Relationships

What women don’t talk about: Worrying too much

Women have a lot on our plate, and a lot to navigate as we grow older. From climbing the career ladder to facing menopause, NEXT hosts a lively chat about the topics women should be talking about, but aren’t.

Whether it’s a family issue, a health concern or a career crisis, women are experts at brushing off all manner of worries with two little words: ‘I’m fine’.

So NEXT deputy editor Emma Clifton invited a group of women to gather for lunch, laughter and candid chatter on the sort of topics we all think about but often sweep aside.

Over rose and platters at a central Auckland restaurant, NEXT writers Nicky Pellegrino, Kylie Bailey, Deborah Hill Cone and lifestyle coach Sarah Laurie covered everything from social media and parenting pressures, to navigating menopause and negotiating a pay rise.

While the opinions sometimes differed, the consensus was the same: these are issues all modern women face, and usually keep to ourselves – but we shouldn’t be afraid of starting a conversation.

Today we talk about…Rising above it

Emma: What do you think women worry too much about?

Nicky: I used to spend an enormous amount of mental energy worrying about my weight. I think about the amount of time my head was filled with ‘If I just ate this’ or ‘If I just did this and got a bit thinner’, and if I’d used all that time for something better I could probably have run the world! If I could change one thing I thought about a lot as a young woman, it would be weight. Nothing ever changed; I didn’t get thin from all that worrying!

Kylie: It’s that comparison experience. You know you shouldn’t compare yourself, but it’s so hard not to do that. Especially with social media, and all these pictures of amazing looking people in bikinis, looking really hot with all these filters.

Deborah: The thing I wish I had known earlier was to stop thinking about stuff all the time, and to feel things more; we’re not just a brain on a stick. I would rather be in my body a bit more, even if it’s a wobbly old thing!

Emma: Is social media adding pressure to our lives?

Kylie: Think about all the information we are bombarded with, that amount of imagery has to impact on the way we approach things. We’re losing that ability to connect, we’ve got our faces in our phones and we’re comparing notes about our cushions and our holidays and our kale. I love kale in my social media feed and I’m not going to lie, I probably do style my kale before it goes on social media! That’s the reality of it.

Nicky: ‘I’m Kylie, and I style my kale!’ I can see a T-shirt!

Kylie: I have styled my kale before and I will style it again!

Nicky: I posted a picture of my kitchen after we had people over for dinner and my husband was like “You can’t put that up on Instagram!” And I said “But this is what it looks like!”

Sarah: I want to start an Instagram that’s called ‘real’. I would post photos of my chaotic wardrobe in the morning, and my laundry full of dust and fluff. I should do it.

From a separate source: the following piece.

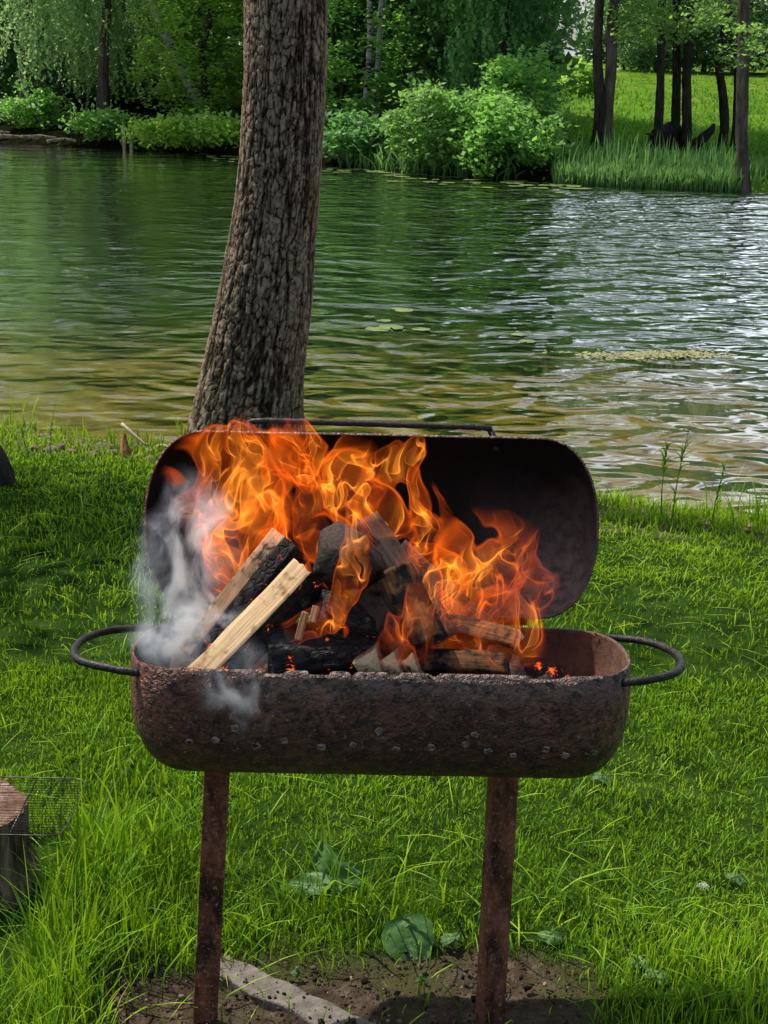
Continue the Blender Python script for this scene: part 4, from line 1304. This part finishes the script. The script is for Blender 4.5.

Kylie: Everyone edits and curates. Just how we would with a magazine, we are now able to do to it with our lives.

Deborah: Everyone’s able to do it, but I think if you put something up on social media that’s more like how it actually is, that’s when people respond to you.

Nicky: We all do it – whenever I have people to my house I run around in a frenzy with the Spray n’ Wipe.

Sarah: When people pop in, I want to stop myself from going ‘oh sorry it’s such a mess’, but I can’t! I’ve never been able to not say anything! It’s ridiculous, all these things we worry about.

Deborah: We have to be real, someone has to come out and say, ‘I yell at my children sometimes’.

Nicky: Mummy blogs do that don’t they? The problem is you get trolled quite badly if you say anything people disapprove of; we’re all so judgemental.